Luego del triunfo revolucionario Rusia saltó de la I Guerra Mundial a una guerra civil y la intervención extranjera.
Pero ni los generales zaristas, ni los ejércitos invasores, ni la hambruna provocada, ni la posterior arremetida de la maquinaria bélica nazi, pudieron “matar la criatura”.
Pudo hacerlo, sí, la inconsecuencia interior, que devino en frustración y derrota.
Lo que bajo la dirección de Vladimir Lenin fue democracia máxima relativa, con el pueblo en la calle y discusión ilimitada, con un Gobierno de obreros y campesinos que por vez primera creaban un Estado de la mayoría, tras la desaparición del maestro y el ascenso de un grupo encabezado por José Stalin –a quien Lenin desaprobaba para el ejercicio de la jefatura–, se convirtió progresivamente en un régimen de burocracia pervertida.
Tal desviación se amparaba en la necesidad de defensa contra la hostilidad a muerte de los poderes mundiales y en el capitalismo de Estado creado y concebido por Lenin como necesario y transitorio bajo control proletario.
La democracia revolucionaria, sin la cual no es posible ni imaginable construir socialismo, fue perdiendo su esencia y abriendo paso a la creciente expresión absolutista de un aparato burocrático parasitario, devenido en nuevo tipo de clase dominante.
Ello condujo al fracaso del “modelo”, fracaso doloroso porque a lo largo de su existencia había creado un sistema de países llamado “campo socialista” y abierto una perspectiva de triunfo a la gran masa planetaria de explotados.
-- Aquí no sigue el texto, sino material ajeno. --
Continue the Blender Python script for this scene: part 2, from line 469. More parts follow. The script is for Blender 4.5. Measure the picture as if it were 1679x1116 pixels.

Todo eso se derrumbó y el capitalismo lo celebró como su victoria para siempre y el final de la historia.
Pero la gran Revolución de Octubre puso a temblar al capital, probó que este puede ser vencido, le arrancó para los explotados concesiones de temor, creó desde el atraso feudal un poderosísimo país y nos dejó el sabor de la esperanza a todos quienes tenemos hambre y sed de justicia, espiritual y social.